B. DANIS TANOVIC : FAIRE DE LA SOCIÉTÉ CIVILE L'ACTRICE DU CHANGEMENT

Récompensé par l'Oscar du meilleur film étranger pour No man's land en 2002, le réalisateur Danis Tanovic d'origine bosniaque a fondé le 5 avril 2008 le mouvement politique Nasa Stranka (Notre parti), qui entend rassembler les différentes communautés bosniennes. La composition des instances dirigeantes du parti avec un bosno-serbe à sa tête, M. Bojan Bajic, trente ans, et un bosno-croate à la vice-présidence, M. Boris Divkovic, reflète cette ambition. Les cadres du parti sont issus des mondes universitaire et culturel.

Si ses résultats demeurent encore modestes, la nouvelle formation n'ayant obtenu que 12 % dans le très symbolique centre de Sarajevo lors des dernières élections municipales, elle traduit néanmoins l'émergence au sein de la société civile, et en particulier dans le monde de la culture, d'une véritable volonté d'incarner la nation bosnienne. L'absence de résultat immédiat n'est pas sans décourager les fondateurs du parti tant celui-ci entend travailler sur la durée. La principale ambition est d'attirer une partie des abstentionnistes.

La démarche de Nasa Stranka n'est pas sans intérêt tant elle prend à rebours les logiques mises en avant en Republika Sprska et au sein de la Bosnie-Herzégovine. Loin de céder à la tentation de condamner totalement les accords de Dayton, le jeune mouvement politique insiste plutôt sur leur application raisonnée. M. Bajic dénonce ainsi la permanence d'objectifs datant de la guerre au sein des programmes des principales formations politiques et l'inapplication implicite des accords en raison de cette logique maximaliste. Aucune avancée ne sera possible si les dirigeants bosniaques, serbes et croates campent sur leurs positions.

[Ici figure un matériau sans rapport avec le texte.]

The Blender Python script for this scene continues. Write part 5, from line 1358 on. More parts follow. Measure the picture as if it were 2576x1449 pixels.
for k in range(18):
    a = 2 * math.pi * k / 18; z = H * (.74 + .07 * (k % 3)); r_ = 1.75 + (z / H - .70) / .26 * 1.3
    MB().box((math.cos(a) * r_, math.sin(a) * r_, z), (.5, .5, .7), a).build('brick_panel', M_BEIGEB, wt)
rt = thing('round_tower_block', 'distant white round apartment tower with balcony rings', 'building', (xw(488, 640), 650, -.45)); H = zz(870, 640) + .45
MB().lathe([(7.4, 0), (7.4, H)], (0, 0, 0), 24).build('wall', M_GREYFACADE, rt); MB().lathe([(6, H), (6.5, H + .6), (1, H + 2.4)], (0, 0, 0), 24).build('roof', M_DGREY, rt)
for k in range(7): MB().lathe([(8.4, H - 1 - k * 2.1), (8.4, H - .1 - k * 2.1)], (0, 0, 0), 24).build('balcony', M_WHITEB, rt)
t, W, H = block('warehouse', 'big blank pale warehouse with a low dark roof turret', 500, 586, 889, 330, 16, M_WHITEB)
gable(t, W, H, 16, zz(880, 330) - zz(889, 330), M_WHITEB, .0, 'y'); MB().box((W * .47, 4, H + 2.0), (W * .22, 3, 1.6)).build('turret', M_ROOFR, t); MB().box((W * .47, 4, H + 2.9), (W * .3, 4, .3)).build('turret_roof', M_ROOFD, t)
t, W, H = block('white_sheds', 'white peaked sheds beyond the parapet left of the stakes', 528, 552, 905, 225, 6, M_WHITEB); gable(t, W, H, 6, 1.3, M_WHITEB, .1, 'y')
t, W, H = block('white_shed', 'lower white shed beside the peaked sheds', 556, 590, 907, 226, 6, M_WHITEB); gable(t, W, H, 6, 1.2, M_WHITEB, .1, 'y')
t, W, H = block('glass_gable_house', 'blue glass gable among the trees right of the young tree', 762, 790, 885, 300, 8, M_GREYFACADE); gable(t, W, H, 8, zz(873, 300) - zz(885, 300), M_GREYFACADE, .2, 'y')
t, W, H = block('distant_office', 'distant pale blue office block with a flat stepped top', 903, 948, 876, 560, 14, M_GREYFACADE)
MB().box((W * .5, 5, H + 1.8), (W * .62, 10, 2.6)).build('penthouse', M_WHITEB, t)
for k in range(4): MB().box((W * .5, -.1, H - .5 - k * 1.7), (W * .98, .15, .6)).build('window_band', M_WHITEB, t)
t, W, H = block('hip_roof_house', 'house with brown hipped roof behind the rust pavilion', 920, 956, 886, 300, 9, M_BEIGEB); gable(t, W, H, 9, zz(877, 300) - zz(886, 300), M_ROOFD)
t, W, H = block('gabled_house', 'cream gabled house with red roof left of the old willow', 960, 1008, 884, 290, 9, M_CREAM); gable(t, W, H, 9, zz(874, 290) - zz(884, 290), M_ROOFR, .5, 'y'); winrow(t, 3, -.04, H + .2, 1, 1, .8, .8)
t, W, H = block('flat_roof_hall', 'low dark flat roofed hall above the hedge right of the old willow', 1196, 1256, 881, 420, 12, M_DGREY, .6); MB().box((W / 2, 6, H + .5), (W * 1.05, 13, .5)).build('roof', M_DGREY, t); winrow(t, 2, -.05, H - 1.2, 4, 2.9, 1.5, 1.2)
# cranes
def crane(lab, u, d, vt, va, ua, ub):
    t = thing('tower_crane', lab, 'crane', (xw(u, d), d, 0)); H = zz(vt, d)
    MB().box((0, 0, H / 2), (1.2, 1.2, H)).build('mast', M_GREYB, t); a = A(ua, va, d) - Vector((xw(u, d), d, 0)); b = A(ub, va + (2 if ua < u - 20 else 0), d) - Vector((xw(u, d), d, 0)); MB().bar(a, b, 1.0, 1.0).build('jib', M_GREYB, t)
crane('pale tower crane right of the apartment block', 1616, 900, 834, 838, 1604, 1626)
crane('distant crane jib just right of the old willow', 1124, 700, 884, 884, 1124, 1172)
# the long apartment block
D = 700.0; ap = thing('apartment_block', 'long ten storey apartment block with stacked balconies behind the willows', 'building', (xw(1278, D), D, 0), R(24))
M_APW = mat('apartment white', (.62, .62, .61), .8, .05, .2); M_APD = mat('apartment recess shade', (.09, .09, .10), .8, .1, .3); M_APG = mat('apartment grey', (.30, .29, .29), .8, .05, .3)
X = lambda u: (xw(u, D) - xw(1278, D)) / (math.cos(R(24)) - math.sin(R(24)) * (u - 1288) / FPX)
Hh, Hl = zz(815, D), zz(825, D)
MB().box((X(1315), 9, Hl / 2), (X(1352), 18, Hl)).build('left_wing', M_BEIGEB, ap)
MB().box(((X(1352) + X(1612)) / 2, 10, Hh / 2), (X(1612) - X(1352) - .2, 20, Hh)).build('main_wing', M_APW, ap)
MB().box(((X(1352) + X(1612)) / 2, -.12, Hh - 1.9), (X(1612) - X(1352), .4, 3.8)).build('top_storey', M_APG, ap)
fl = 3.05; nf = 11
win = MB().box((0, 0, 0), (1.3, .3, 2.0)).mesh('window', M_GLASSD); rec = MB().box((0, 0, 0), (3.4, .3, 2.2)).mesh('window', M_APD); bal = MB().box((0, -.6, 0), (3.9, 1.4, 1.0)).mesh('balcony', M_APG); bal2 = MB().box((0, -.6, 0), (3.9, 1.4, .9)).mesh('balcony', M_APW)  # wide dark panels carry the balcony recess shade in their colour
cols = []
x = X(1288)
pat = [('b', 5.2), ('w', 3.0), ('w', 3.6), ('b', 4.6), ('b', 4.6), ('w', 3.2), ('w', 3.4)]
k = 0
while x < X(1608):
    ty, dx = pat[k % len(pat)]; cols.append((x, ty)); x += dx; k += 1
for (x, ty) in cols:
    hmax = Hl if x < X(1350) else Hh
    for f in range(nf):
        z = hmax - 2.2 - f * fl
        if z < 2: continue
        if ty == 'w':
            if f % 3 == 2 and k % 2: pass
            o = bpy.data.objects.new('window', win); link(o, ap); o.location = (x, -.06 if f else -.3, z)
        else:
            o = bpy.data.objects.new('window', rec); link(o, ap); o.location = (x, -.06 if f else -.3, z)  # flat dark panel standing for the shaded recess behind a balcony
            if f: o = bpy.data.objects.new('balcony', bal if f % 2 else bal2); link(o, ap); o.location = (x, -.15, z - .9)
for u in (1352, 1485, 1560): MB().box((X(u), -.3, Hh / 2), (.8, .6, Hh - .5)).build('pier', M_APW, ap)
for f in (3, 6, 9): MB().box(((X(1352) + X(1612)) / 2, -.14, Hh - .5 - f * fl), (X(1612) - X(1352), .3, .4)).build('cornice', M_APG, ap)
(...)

Le refus de centrer le débat sur les questions institutionnelles traduit une volonté de répondre aux défis quotidiens que rencontre la population bosnienne, qu'il s'agisse d'économie, d'éducation, de justice ou d'écologie. Certains des membres de Nasa Stranka dénoncent ainsi une économie mercantiliste, quasi moyenâgeuse, peu apte à attirer les investissements européens. La modernisation de la Bosnie-Herzégovine passe avant tout par un travail sur les structures économiques et sociales, seules aptes à transcender les logiques identitaires, fondées notamment sur l'exacerbation des peurs.

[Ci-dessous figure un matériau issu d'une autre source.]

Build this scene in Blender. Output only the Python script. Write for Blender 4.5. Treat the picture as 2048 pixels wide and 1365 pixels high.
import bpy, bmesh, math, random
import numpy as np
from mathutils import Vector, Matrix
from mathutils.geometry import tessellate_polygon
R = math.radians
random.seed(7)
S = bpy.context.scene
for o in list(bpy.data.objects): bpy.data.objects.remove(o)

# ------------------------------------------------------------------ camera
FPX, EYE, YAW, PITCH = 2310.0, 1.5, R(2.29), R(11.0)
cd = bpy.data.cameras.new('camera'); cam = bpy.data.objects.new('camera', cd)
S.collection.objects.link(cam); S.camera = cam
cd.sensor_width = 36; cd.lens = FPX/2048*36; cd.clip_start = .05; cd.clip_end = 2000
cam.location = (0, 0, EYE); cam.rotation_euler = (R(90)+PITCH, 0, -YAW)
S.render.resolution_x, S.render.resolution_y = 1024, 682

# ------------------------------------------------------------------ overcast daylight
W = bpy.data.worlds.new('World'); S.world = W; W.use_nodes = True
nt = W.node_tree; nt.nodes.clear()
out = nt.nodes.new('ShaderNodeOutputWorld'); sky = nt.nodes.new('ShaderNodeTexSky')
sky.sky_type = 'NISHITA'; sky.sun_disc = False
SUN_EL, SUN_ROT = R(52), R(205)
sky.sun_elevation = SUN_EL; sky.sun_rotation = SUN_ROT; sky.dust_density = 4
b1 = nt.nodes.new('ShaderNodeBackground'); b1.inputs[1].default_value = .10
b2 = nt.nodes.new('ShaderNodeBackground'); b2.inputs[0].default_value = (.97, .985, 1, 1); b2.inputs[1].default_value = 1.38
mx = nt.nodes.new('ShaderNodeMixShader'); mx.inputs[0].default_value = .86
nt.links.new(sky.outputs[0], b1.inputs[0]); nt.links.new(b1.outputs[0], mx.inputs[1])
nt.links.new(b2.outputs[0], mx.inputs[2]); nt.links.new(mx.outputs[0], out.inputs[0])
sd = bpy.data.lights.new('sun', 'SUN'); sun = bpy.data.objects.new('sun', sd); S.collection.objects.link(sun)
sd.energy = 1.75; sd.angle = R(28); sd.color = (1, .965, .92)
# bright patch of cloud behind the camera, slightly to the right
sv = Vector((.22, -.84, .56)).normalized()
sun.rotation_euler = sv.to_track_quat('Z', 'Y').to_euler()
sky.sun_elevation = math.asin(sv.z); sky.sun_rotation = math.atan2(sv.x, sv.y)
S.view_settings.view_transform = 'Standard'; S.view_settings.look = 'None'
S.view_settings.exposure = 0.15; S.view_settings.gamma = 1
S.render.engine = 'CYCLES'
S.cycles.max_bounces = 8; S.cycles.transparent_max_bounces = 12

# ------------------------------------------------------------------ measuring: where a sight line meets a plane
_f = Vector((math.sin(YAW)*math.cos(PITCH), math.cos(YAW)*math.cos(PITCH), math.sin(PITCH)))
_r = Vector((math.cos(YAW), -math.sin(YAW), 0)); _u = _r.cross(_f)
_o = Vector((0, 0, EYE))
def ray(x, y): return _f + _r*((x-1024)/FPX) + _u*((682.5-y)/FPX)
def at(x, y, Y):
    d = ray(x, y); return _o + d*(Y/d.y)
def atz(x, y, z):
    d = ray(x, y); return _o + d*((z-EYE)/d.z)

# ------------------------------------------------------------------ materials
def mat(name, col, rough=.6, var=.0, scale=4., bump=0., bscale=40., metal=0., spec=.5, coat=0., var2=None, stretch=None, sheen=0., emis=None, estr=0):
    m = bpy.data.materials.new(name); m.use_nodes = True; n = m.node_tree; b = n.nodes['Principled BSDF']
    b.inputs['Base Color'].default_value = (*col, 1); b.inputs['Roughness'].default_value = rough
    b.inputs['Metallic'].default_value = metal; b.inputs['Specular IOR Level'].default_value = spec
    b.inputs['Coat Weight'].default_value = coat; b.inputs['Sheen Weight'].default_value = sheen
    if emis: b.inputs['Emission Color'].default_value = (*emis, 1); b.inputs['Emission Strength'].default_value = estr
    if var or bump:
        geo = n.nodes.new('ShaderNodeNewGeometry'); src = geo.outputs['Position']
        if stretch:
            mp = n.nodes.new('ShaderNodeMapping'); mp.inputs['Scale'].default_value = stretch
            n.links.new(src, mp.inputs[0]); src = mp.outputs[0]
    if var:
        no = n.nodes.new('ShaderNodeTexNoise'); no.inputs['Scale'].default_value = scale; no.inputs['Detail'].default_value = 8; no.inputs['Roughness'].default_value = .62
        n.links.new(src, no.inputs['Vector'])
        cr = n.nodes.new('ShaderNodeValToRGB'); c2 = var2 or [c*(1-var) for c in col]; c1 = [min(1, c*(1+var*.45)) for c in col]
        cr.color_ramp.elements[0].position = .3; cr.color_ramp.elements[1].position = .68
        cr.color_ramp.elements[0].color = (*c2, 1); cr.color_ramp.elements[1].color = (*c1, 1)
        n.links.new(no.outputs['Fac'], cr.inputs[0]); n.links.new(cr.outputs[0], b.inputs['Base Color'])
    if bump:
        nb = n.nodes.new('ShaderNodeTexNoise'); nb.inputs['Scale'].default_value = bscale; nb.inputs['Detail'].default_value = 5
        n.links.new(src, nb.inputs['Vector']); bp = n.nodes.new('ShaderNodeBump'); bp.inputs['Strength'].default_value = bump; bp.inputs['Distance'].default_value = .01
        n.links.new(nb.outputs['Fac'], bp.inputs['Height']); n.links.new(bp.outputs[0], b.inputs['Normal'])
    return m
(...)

Dans cette optique, Nasa Stranka confère au Haut Représentant une seule fonction d'arbitre apte à trancher en cas de violation des accords de Dayton. Il ne saurait assumer d'autre responsabilité tant l'exercice réel du pouvoir doit revenir aux forces politiques en présence. Nasa Stranka milite pour une responsabilisation des acteurs politiques qui cesseraient dès lors de se défausser sur l'entité voisine ou la communauté internationale. Cette prise de conscience est le seul préalable à toute réforme ambitieuse du pays.